[Dataset items]
— Start —

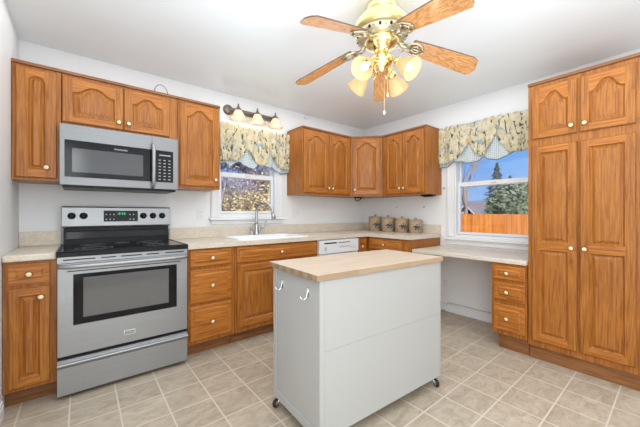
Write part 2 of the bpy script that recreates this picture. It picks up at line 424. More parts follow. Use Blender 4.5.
# ------------------------------------------------------------------ cabinetry
def add_knob(parent, x, y, z, mats=(BRASS, CERAM)):
    m = MB(*mats)
    m.lathe([(.0, .0), (.009, .0), (.007, .006), (.006, .012), (.015, .017), (.0178, .022), (.016, .026)], (x, y, z), (0, -1, 0), 16, 0, cap=False)
    m.lathe([(.0135, .0262), (.009, .0300), (.0, .0315)], (x, y, z), (0, -1, 0), 16, 1, cap=False)
    return m.build('knob', parent)
def arch_loop(x0, x1, z0, z1, d, rise, style, n=20):
    """loop of an opening inset by d; z1 is the crown"""
    a = (x1 - x0) / 2 - d; cx = (x0 + x1) / 2
    pts = [(cx - a, z0 + d), (cx + a, z0 + d)]
    if rise <= 0: return pts + [(cx + a, z1 - d), (cx - a, z1 - d)]
    for i in range(n + 1):
        t = 1 - 2 * i / n
        if style == 'round': f = math.sqrt(max(0, 1 - t * t)); zz = z1 - d - a + a * f
        else:
            u_ = min(1, abs(t) / .92); f = 1 - .58 * (u_ / .58) ** 2.3 if u_ < .58 else .42 * ((1 - u_) / .42) ** 1.8
            zz = z1 - d - rise + rise * f
        pts.append((cx + a * t, zz))
    return pts
def panel_door(name, parent, x0, x1, z0, z1, yf, openings, stile=.055, rail=.055, t=.019, slope=.026, style='cathedral', proud=.003, field=False):
    """raised panel door whose face is at y=yf, material slots vertical / horizontal oak"""
    m = MB(OV, OH); e = .005
    X0, X1, Z0, Z1 = x0 + e, x1 - e, z0 + e, z1 - e
    # moulded outer edge
    L0 = [(X0, Z0), (X1, Z0), (X1, Z1), (X0, Z1)]; L1 = [(x0, z0), (x1, z0), (x1, z1), (x0, z1)]
    def ring(A, ya, B, yb, mi=0):
        n = len(A)
        for i in range(n):
            j = (i + 1) % n
            m.face([(A[i][0], ya, A[i][1]), (A[j][0], ya, A[j][1]), (B[j][0], yb, B[j][1]), (B[i][0], yb, B[i][1])], mi)
    ring(L0, yf, L1, yf + e); ring(L1, yf + e, L1, yf + t)
    m.face([(p[0], yf + t, p[1]) for p in L1])
    ox0, ox1 = x0 + stile, x1 - stile
    m.face([(X0, yf, Z0), (ox0, yf, Z0), (ox0, yf, Z1), (X0, yf, Z1)]); m.face([(ox1, yf, Z0), (X1, yf, Z0), (X1, yf, Z1), (ox1, yf, Z1)])
    zc = Z0
    for (a, b, rise) in openings:
        m.face([(ox0, yf, zc), (ox1, yf, zc), (ox1, yf, a), (ox0, yf, a)], 1)
        loops = [arch_loop(ox0, ox1, a, b, d, rise, style) for d in (0, .004, .011, .016, .016 + slope)]
        top = loops[0][2:]
        zs = b if rise <= 0 else top[0][1]
        if rise > 0:
            for i in range(len(top) - 1):
                m.face([(top[i + 1][0], yf, top[i + 1][1]), (top[i][0], yf, top[i][1]), (top[i][0], yf, b + .001), (top[i + 1][0], yf, b + .001)], 1)
            zc = b + .001
        else: zc = b
        if rise > 0:
            pass
        ys = (yf, yf + .006, yf + .013, yf + .013, yf + proud)
        for k in range(4): ring(loops[k], ys[k], loops[k + 1], ys[k + 1])
        m.face([(p[0], ys[4], p[1]) for p in loops[4]])
    m.face([(ox0, yf, zc), (ox1, yf, zc), (ox1, yf, Z1), (ox0, yf, Z1)], 1)
    return m.build(name, parent)
def drawer_front(parent, x0, x1, z0, z1, yf, kx=None, kz=None, knob=BRASS):
    m = MB(OH); L = []
    for d, y in ((0, yf + .019), (0, yf + .007), (.004, yf + .004), (.012, yf + .004), (.030, yf - .001 + .006), (.030, yf + .005), (.042, yf)):
        L.append(([(x0 + d, z0 + d), (x1 - d, z0 + d), (x1 - d, z1 - d), (x0 + d, z1 - d)], y))
    for (A, ya), (B, yb) in zip(L, L[1:]):
        for i in range(4):
            j = (i + 1) % 4
            m.face([(A[i][0], ya, A[i][1]), (A[j][0], ya, A[j][1]), (B[j][0], yb, B[j][1]), (B[i][0], yb, B[i][1])])
    m.face([(p[0], L[-1][1], p[1]) for p in L[-1][0]]); m.face([(p[0], L[0][1], p[1]) for p in L[0][0]])
    d = m.build('drawer', parent)
    add_knob(d, (x0 + x1) / 2 if kx is None else kx, yf, (z0 + z1) / 2 if kz is None else kz)
    return d
def carcass(parent, w, depth, z0, z1, x0=0, mats=(OV, OH), bays=()):
    """box with a face frame; front of the frame at y=-depth"""
    m = MB(OV, OH)
    m.box(x0 + .001, x0 + w - .001, -depth + .019, -.002, z0, z1)
    b = m.build('body', parent)
    m = MB(OV, OH); m.box(x0 + .001, x0 + w - .001, -depth, -depth + .0185, z0, z1)
    m.build('face_frame', parent, bevel=.001)
    return b
UZ0, UZ1 = 1.383, 2.150
def crown(parent, x0, x1, depth, z=UZ1):
    m = MB(OD); m.box(x0 + .001, x1 - .001, -depth - .014, -.004, z + .0005, z + .022)
    return m.build('top_moulding', parent, bevel=.003)

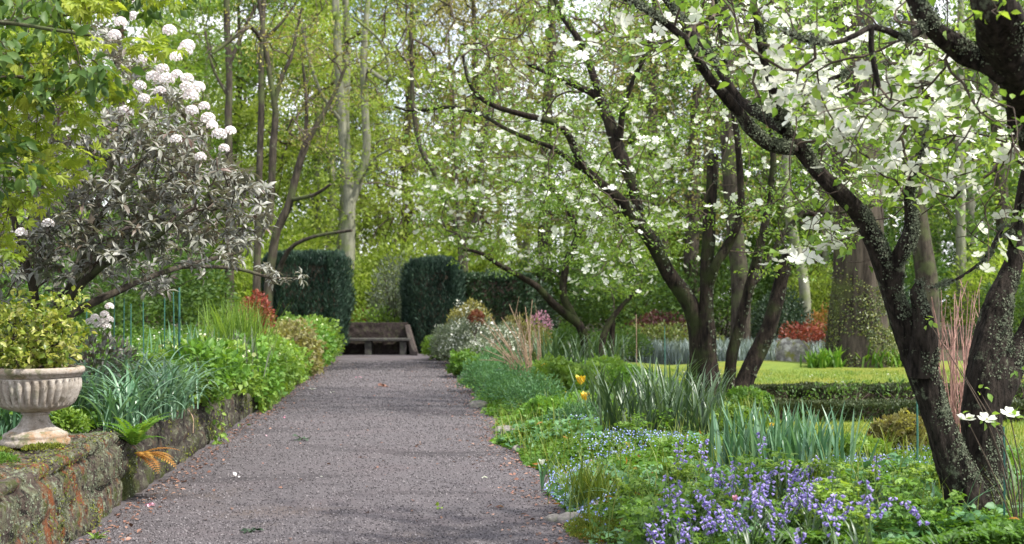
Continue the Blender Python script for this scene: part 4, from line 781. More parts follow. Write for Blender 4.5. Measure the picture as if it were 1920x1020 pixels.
for i, (a, d, r, lb) in enumerate([(1735,33,20,'pale bare stump like trunk right of the big conifer'),(1800,42,10,'thin pale trunk deep in the wood at right'),(1505,40,10,'thin grey trunk left of the big conifer'),(1385,36,17,'grey trunk behind the middle dogwood stems'),(1880,44,14,'dim trunk at the far right of the wood'),(1545,44,7,'very thin pale trunk beside the big conifer'),(1255,44,12,'greyish trunk behind the leaning dogwood limb')]):
    b = P(a, 600, d)*[1, 1, 0]; t = thing('bare_trunk_tree', lb, 'tree', b); L = [crom([(b[0],b[1],-.1,r/F*d*1.25),(b[0]+.05,b[1],2,r/F*d),(b[0]-.1+rng.normal(0,.2),b[1],6,r/F*d*.85),(b[0]+rng.normal(0,.4),b[1],13,r/F*d*.5)], .4)]
    tt = b+np.column_stack([rng.normal(0, 1.6, 36), rng.normal(0, 1.6, 36), U(4.5, 13, 36)])
    wood(t, L, tt, M['barkgrey' if i in (1, 2, 5) else 'barkdark'], M['twig'], 10, .06, .008, .5, .25, .3, 3, .45); mb = MB(); spray(mb, L2, tt, 50, (.8, .8, .3), .14, vary=.6); mb.build('leaves', M[('fresh', 'chart', 'mid')[i % 3]], t)
# grey blue rhododendron and red shrub behind the bench
bush('rhododendron', 'blue grey leaved rhododendron behind the bench, between the yew blocks', (-3.6, 38.0, 0), (.95, .8, 1.75), 3600, 'silver', .12, L2n, low=-.4)
bush('azalea', 'dark red shrub low behind the bench at left', (-4.5, 38.5, 0), (.6, .5, .75), 1200, 'azred', .09)
bush('shrub', 'lime green leaves showing just over the bench back', (-4.1, 36.0, 0), (1.0, .5, .85), 1400, 'lime', .10)

# ------------------------------------------------------------------ planting of the left bed
def cover(name, label, x, y, z, hfun, T, size, mat, tilt=.5, patchy=None, kind=True):
    n = len(x); h = hfun(x, y); pos = np.column_stack([x, y, z+h*rng.random(n)**.45]); d = rng.normal(0, 1, (n, 3))*[1, 1, .3]; nn = rng.normal(0, tilt, (n, 3))+[0, 0, 1]
    cl = vnoise(x*3, y*3, 55); mb = MB(); scatter(mb, T, pos, frames(d, nn), size*U(.6, 1.3, n), 0, np.clip(.5*rng.random(n)+.5*cl, 0, 1))
    return stuff(mb.build(name, mat), label, 'ground cover'), pos
n = 64000; y = 7.6+25*rng.random(n)**1.3; x = XL(y)-.44-rng.random(n)**1.3*4.6
k = ~((x > XL(y)-.74) & (y < 9.5)); x, y = x[k], y[k]
_, lc = cover('leafy_ground_cover', 'mixed low green leaves filling the raised bed behind the wall', x, y, bedz(x, y), lambda x, y: (.06+.55*np.clip(fbm(x*.9, y*.9, 41)-.22, 0, 1))*np.clip((y-8.5)/3.5, .3, 1), L6, .085, M['cover'])
k = rng.integers(0, len(lc), 2600); p = lc[k]; p = p[(fbm(p[:, 0]*1.4, p[:, 1]*1.4, 61) > .5) & (p[:, 1] > 12)]; mb = MB()
scatter(mb, DISC, p+[0, 0, .05], frames(rng.normal(0, 1, p.shape), rng.normal(0, .6, p.shape)+[0, -.5, 1]), U(.014, .028, len(p))); stuff(mb.build('small_white_flowers', M['petal']), 'scattered small white flowers among the leaves of the raised bed', 'flowers')
def strap(name, label, loc, n, L, bend, wid, mat, th=(0, .5), r=.07, seg=8, group=None, cat='plant', pw=1.6, zs=0):
    t = thing(name, label, cat, loc, group); mb = MB(); b = np.asarray(loc, float)+np.column_stack([rng.normal(0, r, n), rng.normal(0, r, n), np.zeros(n)-.02])
    blades(mb, b, U(0, 6.28, n), U(*L, n), U(*th, n), U(*bend, n), U(*wid, n), seg, pw=pw); mb.build('leaves', mat, t); return t
dl = strap('daylily', 'arching blue green strap leaf clump, closest beside the urn foot', P(228, 800, 9.9)*[1, 1, 0]+[0, 0, .52], 75, (.45, .85), (1.5, 2.5), (.016, .028), M['lily'], (.05, .6), .10, group='arching strap leaf clumps beside the urn')
for i, (a, d, s, lb) in enumerate([(300,10.7,1.0,'arching strap leaf clump spilling over the wall edge'),(170,10.6,.95,'arching strap leaf clump directly behind the urn bowl'),(240,11.3,1.05,'arching strap leaf clump in the middle of the strap leaf drift'),(335,11.7,.95,'arching strap leaf clump farthest along toward the lime mounds'),(8,9.3,.8,'dark strap leaves left of the urn foot'),(275,12.2,1.0,'arching strap leaf clump at the back of the drift')]):
    b = P(a, 600, d); b[2] = .54; dup(dl, b, i*1.1, s, lb)
for i, (a, d, rr, m, lb) in enumerate([(385,13.0,.42,'cover','broad dark green leafy clump beyond the strap leaves'),(20,9.6,.30,'cover','bright green leaves low behind the urn foot'),(120,9.35,.16,'lime','small lime green tuft right behind the urn foot')]):
    b = P(a, 600, d); b[2] = .5; bush('leafy_plant', lb, b, (rr, rr, rr*.9), 650, m, .085 if rr > .2 else .04, L6, cat='plant', low=-.1)
mm = []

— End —

[EXERCISE REQUIREMENTS] Return every line holding the word "parts" from the records.

[REPLY TO THE EXERCISE]
Write part 2 of the bpy script that recreates this picture. It picks up at line 424. More parts follow. Use Blender 4.5.
Continue the Blender Python script for this scene: part 4, from line 781. More parts follow. Write for Blender 4.5. Measure the picture as if it were 1920x1020 pixels.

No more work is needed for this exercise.